Here's an interesting fact. When you started reading this review, you were in the past. The sentence you're reading now takes place in the present, but before you finish it, it will have been in the future. This is the sort of logic gaming that playwrights Joey Rizzolo and Christopher Loar enjoy humorously tripping through, but the presentation between their two plays is miles apart and serves as a perfect example of the variety one finds in any given night with the New York Neo-Futurists. Rizzolo's "Tempus Umbra" uses a shadow-play format and a snappy, pattering dialogue to discuss existence and time-travel; Loar's "The Theoretical Physics of Procrastination," features three deadpan and dour (though there is a dance break) versions of Loar (two pre-recorded on the televisions rubbling the stage, all dubbed with a Robotic Hawking voice) discussing the "undeniable reality that this play has indeed already been written."

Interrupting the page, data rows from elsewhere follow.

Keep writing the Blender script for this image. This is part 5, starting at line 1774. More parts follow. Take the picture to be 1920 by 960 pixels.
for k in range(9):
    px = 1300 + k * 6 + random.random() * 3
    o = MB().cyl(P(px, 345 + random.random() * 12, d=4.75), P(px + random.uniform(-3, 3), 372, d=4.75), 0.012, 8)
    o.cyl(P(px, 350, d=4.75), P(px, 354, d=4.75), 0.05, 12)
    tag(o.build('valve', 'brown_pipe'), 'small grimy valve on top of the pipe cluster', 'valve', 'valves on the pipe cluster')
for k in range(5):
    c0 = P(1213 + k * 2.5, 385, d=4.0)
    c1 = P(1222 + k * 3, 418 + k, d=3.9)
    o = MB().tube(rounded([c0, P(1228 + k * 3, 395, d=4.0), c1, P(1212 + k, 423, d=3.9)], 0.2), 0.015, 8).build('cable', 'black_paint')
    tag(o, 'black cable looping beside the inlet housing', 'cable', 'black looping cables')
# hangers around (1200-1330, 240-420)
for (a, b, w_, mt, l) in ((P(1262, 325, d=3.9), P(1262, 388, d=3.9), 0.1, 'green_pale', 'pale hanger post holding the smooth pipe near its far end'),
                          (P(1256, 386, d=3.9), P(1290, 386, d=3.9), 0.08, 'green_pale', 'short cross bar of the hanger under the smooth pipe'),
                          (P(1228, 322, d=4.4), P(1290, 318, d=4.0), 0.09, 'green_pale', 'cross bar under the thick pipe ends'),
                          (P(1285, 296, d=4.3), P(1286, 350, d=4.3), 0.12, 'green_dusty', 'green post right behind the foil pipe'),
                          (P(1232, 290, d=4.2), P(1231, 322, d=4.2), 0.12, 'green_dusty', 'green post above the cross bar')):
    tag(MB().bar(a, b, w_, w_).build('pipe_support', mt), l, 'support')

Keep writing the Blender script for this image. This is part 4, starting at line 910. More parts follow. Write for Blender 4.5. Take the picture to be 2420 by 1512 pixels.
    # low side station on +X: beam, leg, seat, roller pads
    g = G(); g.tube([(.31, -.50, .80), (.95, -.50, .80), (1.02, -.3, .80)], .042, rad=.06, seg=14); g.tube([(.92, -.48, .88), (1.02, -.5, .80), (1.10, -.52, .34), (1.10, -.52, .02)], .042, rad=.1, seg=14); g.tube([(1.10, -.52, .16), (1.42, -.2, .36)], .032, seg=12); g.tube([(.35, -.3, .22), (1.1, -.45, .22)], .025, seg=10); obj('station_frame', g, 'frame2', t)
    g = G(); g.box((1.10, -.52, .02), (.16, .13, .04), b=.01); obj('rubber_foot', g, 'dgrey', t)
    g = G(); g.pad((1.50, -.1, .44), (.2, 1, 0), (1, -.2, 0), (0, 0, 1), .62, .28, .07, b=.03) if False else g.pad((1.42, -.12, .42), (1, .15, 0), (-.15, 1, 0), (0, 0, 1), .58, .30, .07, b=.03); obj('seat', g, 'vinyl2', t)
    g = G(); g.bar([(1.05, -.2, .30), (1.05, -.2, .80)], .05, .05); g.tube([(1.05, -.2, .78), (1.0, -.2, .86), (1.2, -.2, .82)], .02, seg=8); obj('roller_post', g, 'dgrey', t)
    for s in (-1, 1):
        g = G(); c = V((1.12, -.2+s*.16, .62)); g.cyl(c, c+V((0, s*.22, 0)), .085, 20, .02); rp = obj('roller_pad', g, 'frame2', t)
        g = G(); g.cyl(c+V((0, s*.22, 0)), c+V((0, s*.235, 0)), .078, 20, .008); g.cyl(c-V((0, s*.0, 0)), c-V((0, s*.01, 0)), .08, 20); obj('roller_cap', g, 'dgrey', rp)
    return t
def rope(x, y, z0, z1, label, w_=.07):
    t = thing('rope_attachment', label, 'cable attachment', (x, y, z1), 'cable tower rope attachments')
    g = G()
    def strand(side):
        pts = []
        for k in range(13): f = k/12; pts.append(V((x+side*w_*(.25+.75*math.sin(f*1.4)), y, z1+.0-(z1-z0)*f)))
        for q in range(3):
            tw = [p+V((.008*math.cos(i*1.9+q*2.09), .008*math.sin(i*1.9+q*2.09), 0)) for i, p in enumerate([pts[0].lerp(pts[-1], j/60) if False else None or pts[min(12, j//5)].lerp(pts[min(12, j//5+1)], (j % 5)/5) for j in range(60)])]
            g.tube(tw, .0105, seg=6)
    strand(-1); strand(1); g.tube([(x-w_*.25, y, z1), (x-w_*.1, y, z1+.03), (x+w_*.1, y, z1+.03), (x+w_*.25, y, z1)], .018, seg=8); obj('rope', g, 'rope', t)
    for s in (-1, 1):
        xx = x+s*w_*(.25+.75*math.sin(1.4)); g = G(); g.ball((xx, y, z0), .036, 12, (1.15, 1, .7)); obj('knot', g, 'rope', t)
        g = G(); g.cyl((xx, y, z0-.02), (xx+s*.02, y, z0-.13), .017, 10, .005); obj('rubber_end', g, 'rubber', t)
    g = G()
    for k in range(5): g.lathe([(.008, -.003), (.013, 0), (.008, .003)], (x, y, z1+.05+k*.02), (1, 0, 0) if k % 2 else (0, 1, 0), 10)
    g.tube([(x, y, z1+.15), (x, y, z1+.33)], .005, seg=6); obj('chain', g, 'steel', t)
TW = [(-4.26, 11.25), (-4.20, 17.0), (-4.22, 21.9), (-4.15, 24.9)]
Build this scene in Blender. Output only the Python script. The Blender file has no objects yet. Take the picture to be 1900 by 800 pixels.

Of course, not everything always hits home. Adam Smith's "Box" gets points for establishing a creepy, crank-flashlight-powered atmosphere as he detoxes from his digital dependence in an electric-less future, but his conclusion about what really matters is perhaps a little too cute or twee -- a consequence, perhaps, of trying to distill deep thoughts into a fifteen-minute short. Likewise, there are some good jokes (and unbridled performances from the playwrights) in Daniel McCoy and Ricardo Gamboa's self-explanatorily titled "An Introduction to the Future of an Expanding Universe as Applicable to Queer Culture, Pop Culture, and Culture Club," but here's a campy theme that perhaps runs on a little too long.
Timing issues aside, On the Future still serves as an excellent showcase of the Neo-Futurist aesthetic, and proves that while it's possible they may someday run out of ideas -- in the future, anything is possible -- they're still scratching the aesthetic surface in the present. Even a piece like Eevin Hartsough's informative "(Y)Our IMMEDIATE Survival Strategy," which has shades of a bit from a previous show of theirs -- (un)afraid -- has an entirely original (and clever) presentation, in the way it incorporates bits of fear-mongering TV clips from the past to warn us about the future. If you take Hartsough's word (and mine) for it, there are two things that are guaranteed about that future: In the future, something will happen. And if that something is you spending eighty minutes at On the Future, that'll be a good something.